You are viewing a plain text version of this content. The canonical link for it is here.
Posted to common-user@hadoop.apache.org by Stuart Sierra <ma...@stuartsierra.com> on 2008/07/03 16:54:03 UTC

Difference between joining and reducing

Hello all,

After recent talk about joins, I have a (possibly) stupid question:

What is the difference between the "join" operations in
o.a.h.mapred.join and the standard merge step in a MapReduce job?

I understand that doing a join in the Mapper would be much more
efficient if you're lucky enough to have your input pre-sorted and
-partitioned.

But how is a join operation in the Reducer any different from the
shuffle/sort/merge that the MapReduce framework already does?

Be gentle.  Thanks,
-Stuart

RE: Difference between joining and reducing

Posted by Ashish Thusoo <at...@facebook.com>.
Hi Stuart,

Join is a higher level logical operation while map/reduce is a technique that could be used implement it. Specifically, in relational algebra, the join construct specifies how to form a single output row from 2 rows arising from two input streams. There are very many ways of implementing this logical operation and traditional database systems have a number of such implementations. Map/reduce being a system that essential allows you to cluster data by doing a distributed sort, is amenable to the sort based techinque for doing the join. A particular implementation of the reducer gets a combined stream of data from the two or more input streams such that they match on the key. It then proceeds to generate the cartesian product of the rows from the imput streams. In order to implement a join, you need to implement this join reducer yourself which is what org.apache.hadoop.mapred.join does. I hope that clears up the confusion.

Cheers,
Ashish


-----Original Message-----
From: the.stuart.sierra@gmail.com on behalf of Stuart Sierra
Sent: Thu 7/3/2008 7:54 AM
To: core-user@hadoop.apache.org
Subject: Difference between joining and reducing
 
Hello all,

After recent talk about joins, I have a (possibly) stupid question:

What is the difference between the "join" operations in
o.a.h.mapred.join and the standard merge step in a MapReduce job?

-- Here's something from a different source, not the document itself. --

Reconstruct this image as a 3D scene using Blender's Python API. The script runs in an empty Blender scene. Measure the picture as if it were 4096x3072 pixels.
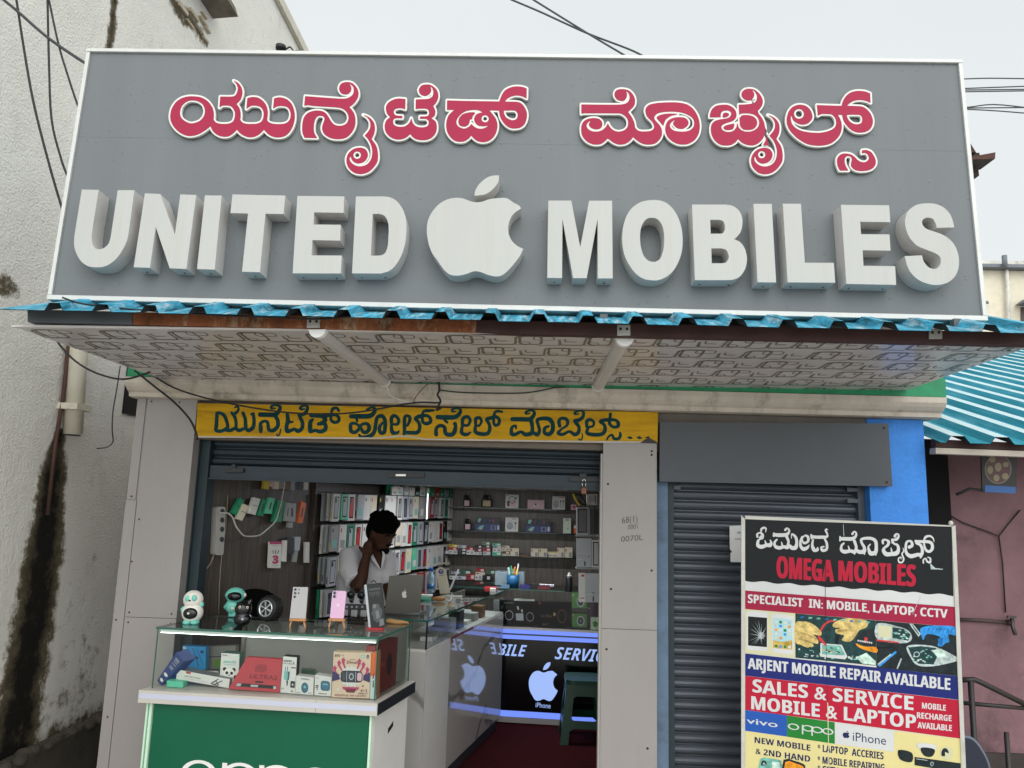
import bpy, math, random
import numpy as np
from mathutils import Vector, Matrix
from mathutils.geometry import tessellate_polygon
rnd = random.Random(7)
SC = bpy.context.scene
COL = SC.collection
R = math.radians

# ---------------------------------------------------------------- camera
EYE = Vector((0.0, -4.0, 1.75))
FPX = 2980.0
PITCH, YAW, ROLL = R(9.0), R(1.65), 0.030
Fw = Vector((-math.sin(YAW) * math.cos(PITCH), math.cos(YAW) * math.cos(PITCH), math.sin(PITCH)))
R0 = Vector((math.cos(YAW), math.sin(YAW), 0))
U0 = R0.cross(Fw)
RT = R0 * math.cos(ROLL) + U0 * math.sin(ROLL)
UP = U0 * math.cos(ROLL) - R0 * math.sin(ROLL)
cd = bpy.data.cameras.new('camera'); cam = bpy.data.objects.new('camera', cd); COL.objects.link(cam)
mm = Matrix.Identity(4)
for i in range(3):
    mm[i][0] = RT[i]; mm[i][1] = UP[i]; mm[i][2] = -Fw[i]; mm[i][3] = EYE[i]
cam.matrix_world = mm
cd.sensor_width = 36; cd.lens = 36 * FPX / 4096; cd.clip_start = 0.05; cd.clip_end = 2000
SC.camera = cam

# ---------------------------------------------------------------- sky and light (overcast, light rain)
W = bpy.data.worlds.new('World'); SC.world = W; W.use_nodes = True
nt = W.node_tree; nt.nodes.clear()
def N(t, kind, **kw):
    n = t.nodes.new(kind)
    for k, v in kw.items(): setattr(n, k, v)
    return n
SUN_EL, SUN_ROT = R(45), R(170)
sky = N(nt, 'ShaderNodeTexSky', sky_type='NISHITA', sun_disc=False, sun_elevation=SUN_EL, sun_rotation=SUN_ROT, dust_density=5.0, air_density=1.5)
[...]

I understand that doing a join in the Mapper would be much more
efficient if you're lucky enough to have your input pre-sorted and
-partitioned.

But how is a join operation in the Reducer any different from the
shuffle/sort/merge that the MapReduce framework already does?

Be gentle.  Thanks,
-Stuart


Re: Difference between joining and reducing

Posted by Chris Douglas <ch...@yahoo-inc.com>.
Ashish ably outlined the differences between a join and a merge, but  
might be confusing the o.a.h.mapred.join package and the contrib/ 
data_join framework. The former is used for map-side joins and has  
nothing to do with either the shuffle or the reduce; the latter  
effects joins in the reduce.

The critical difference between the merge phase in map/reduce and a  
join is that merge outputs are grouped by a comparator and consumed in  
sorted order while, in contrast, joins involve n datasets and  
consumers will consider the cartesian product of selected keys (in  
both frameworks, equal keys). The practical differences between the  
two aforementioned join frameworks involve tradeoffs in efficiency and  
constraints on input data. -C

On Jul 3, 2008, at 7:54 AM, Stuart Sierra wrote:

> Hello all,
>
> After recent talk about joins, I have a (possibly) stupid question:
>
> What is the difference between the "join" operations in
> o.a.h.mapred.join and the standard merge step in a MapReduce job?
>
> I understand that doing a join in the Mapper would be much more
> efficient if you're lucky enough to have your input pre-sorted and
> -partitioned.
>
> But how is a join operation in the Reducer any different from the
> shuffle/sort/merge that the MapReduce framework already does?